If you have put same-domain canonical tags in place already, adding deindex tags to those seconrary pages can be a good secondary solution to ensuring the secondary pages don’t cause issues with indexing or duplicate content.
Example: 301 redirect
You have two blog posts:
- /blog-1
- /blog-2
Both target the same keywords and topic, and they compete in search results. Merging them into one stronger, comprehensive guide consolidates authority, backlinks, and rankings into one primary page, thus eliminating cannibalisation.
Check to ensure both pages are still indexed; if so, use Analytics to see which is most visited. Ensure all valuable content from both pages is present in one comprehensive document which you can then upload to which URL has the most sessions. Finally, implement a 301 redirect from the lesser visited URL to the most visited; /blog-2 redirects to /blog-1 for example.
Example: noindex tag
You have a main category page and a second category that is filtered by price low-high. This generates 2 URLs with the same content. Both URLs are indexable and competing for the same keywords.

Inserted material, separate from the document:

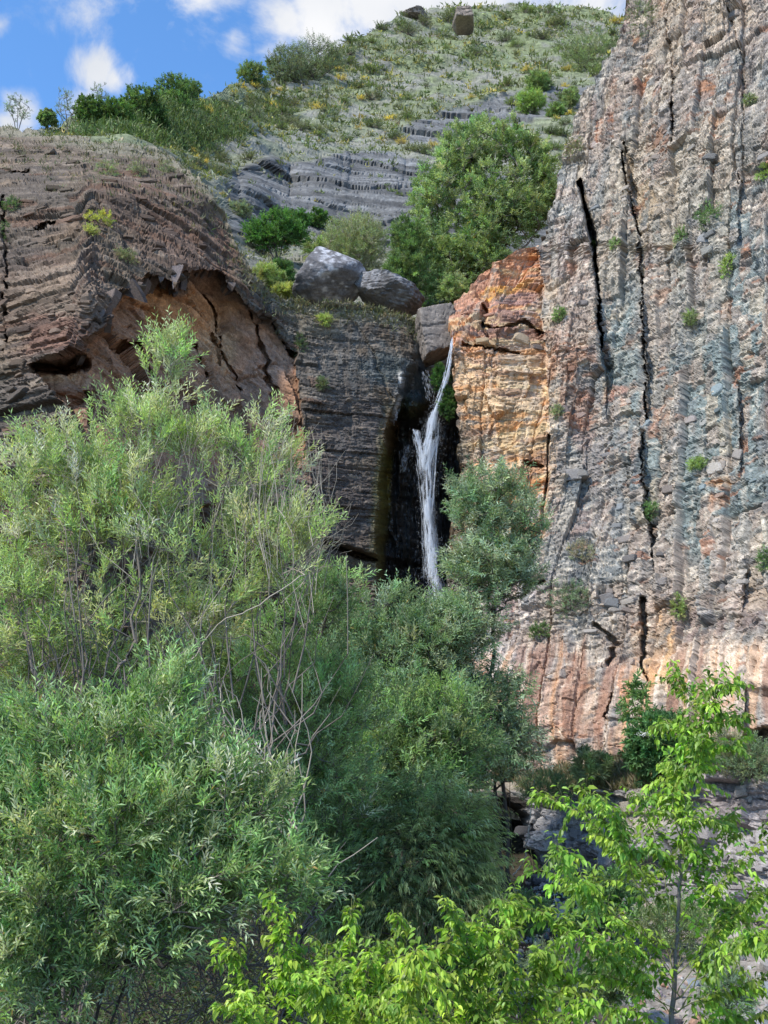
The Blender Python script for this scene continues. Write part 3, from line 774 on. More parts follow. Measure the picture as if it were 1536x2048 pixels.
def build_hill():
    px = np.arange(-500, 1560, 3.0)
    top = np.interp(px, [p[0] for p in HTOP], [p[1] for p in HTOP]) + 2.5 * vnoise(np.stack([px / 17.0, px * 0], -1), 61)
    v = np.linspace(0, 1, 370)
    PY = top[None, :] + (800 - top)[None, :] * v[:, None]
    PX = np.repeat(px[None, :], len(v), 0)
    Y0 = hill_Y(PX, PY)
    P0 = at(PX, PY, Y0); N = grid_normals(P0)
    x, y, z = P0[..., 0], P0[..., 1], P0[..., 2]
    warp = fbm(np.stack([x / 9, z / 7], -1), 4, 605); warp2 = fbm(np.stack([x / 1.8, z / 1.8], -1), 4, 609)
    # outcrop of grey beds
    nzz = 14 * warp
    otop = np.interp(PX, [380, 440, 480, 520, 620, 700, 800, 860, 1100], [400, 352, 330, 318, 322, 300, 300, 330, 350]) + nzz
    oct_ = ss(0, 14, PY - otop) * ss(430, 470, PX + nzz) * ss(505, 470, PY + nzz * 0.7)
    o2 = ss(0, 10, PY - np.interp(PX, [780, 860, 1000, 1120], [265, 232, 185, 170]) - nzz * 0.4) * ss(0, 12, np.interp(PX, [780, 860, 1000, 1120], [300, 300, 270, 235]) + nzz * 0.4 - PY) * ss(770, 830, PX + nzz)
    oc = np.maximum(oct_, o2)
    f1, h1 = facets(x / 14.0 + 0.3 * warp2, (z + 0.10 * x) / 2.2 + 0.5 * warp, 621, 0.30, 0.16, 0.15, 0.06)
    f2, h2 = bricks((z + 0.08 * x + 0.9 * warp) / 0.55, x / 9.0 + 0.4 * warp, 631, 0.16, 0.03, 0.10, 0.14, 0.5)
    f3, h3 = facets(x / 1.9, z / 0.3 + 0.4 * warp2, 641, 0.07, 0.08)
    d = oc * (f1 + 0.8 * f2 + 0.15 * f3) + (1 - oc) * (0.6 * f3 + 0.30 * warp2 + 0.10 * f2) + 1.3 * warp
    # buttress bulges of the outcrop
    for bx, w_ in ((530, 38), (640, 42), (745, 45)):
        d += 0.45 * oct_ * np.sqrt(np.clip(1 - ((PX + 20 * warp - bx) / (w_ * 1.35)) ** 2, 0, 1)) * ss(420, 360, PY)
    Nh = N * np.array([1, 1, 0.15]); Nh /= np.linalg.norm(Nh, axis=-1, keepdims=True)
    d = d + oc * 0.25 * warp2
    P = P0 + (Nh * oc[..., None] + N * (1 - oc[..., None])) * d[..., None]
    col = np.broadcast_to(np.array([0.205, 0.20, 0.165]), P.shape).copy()
    gr = ss(-0.35, 0.2, fbm(np.stack([x / 3.0, z / 2.0], -1), 4, 650) + 0.25 * warp)
    gdens = np.interp(PY, [0, 120, 200, 300, 400, 640], [0.95, 0.9, 0.75, 0.5, 0.25, 0.5])
    gdens = np.maximum(gdens, 0.95 * ss(480, 380, PX) * ss(360, 300, PY)); gdens = np.maximum(gdens, 0.8 * ss(520, 560, PY) * ss(600, 540, PX))
    m = (gr * gdens)[..., None]
    gc = np.array([0.15, 0.175, 0.085]) * (0.75 + 0.5 * rnd(np.floor(x / 0.7).astype(np.int64), np.floor(z / 0.5).astype(np.int64), np.int64(3)))[..., None]
    col = col * (1 - m) + gc * m
    m = oc[..., None]; oc_c = np.array([0.13, 0.13, 0.127]) * (0.68 + 0.64 * h2)[..., None] * (0.85 + 0.3 * h3)[..., None]
    col = col * (1 - m) + oc_c * m
    col *= (0.86 + 0.28 * h3)[..., None]
    nb = 6; rows = []
    for k in range(nb, 0, -1):
        s = (k / nb) ** 1.5 * 40.0
        rows.append(P[:1] + np.array([0, s, -0.25 * s]))
    P2 = np.concatenate(rows + [P], 0); c2 = np.concatenate([np.repeat(col[:1], nb, 0), col], 0)
    nr, nc = P2.shape[:2]
    ob = mesh_np('hillside', P2.reshape(-1, 3), grid_faces(nr, nc), M_SLOPE, np.clip(c2, 0.01, 0.8).reshape(-1, 3))
    tag(ob, 'steep scree and scrub hillside rising behind the waterfall', kind='structure')
    return ob, PX, PY, P, N, oc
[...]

Instead of redirecting (because the filtered page is still useful for users), you add a noindex tag to the one that has the filter, keeping both pages accessible to users but preventing them from competing in search results.
Creating Clarity for Search Engines and Users
The solution for keyword cannibalisation lies in clarity and structure. Consolidating overlapping content, implementing 301 redirects where necessary, using canonical tags correctly, differentiating search intent and strengthening your internal linking strategy all help search engines understand your website hierarchy and topical focus.
Ultimately, every primary page on your website should serve a distinct purpose and target a clear intent. When your content strategy is structured intentional and technically sound, you not only prevent keyword cannibalisation but you also strengthen your overall SEO performance improves user navigation and increase conversion potential.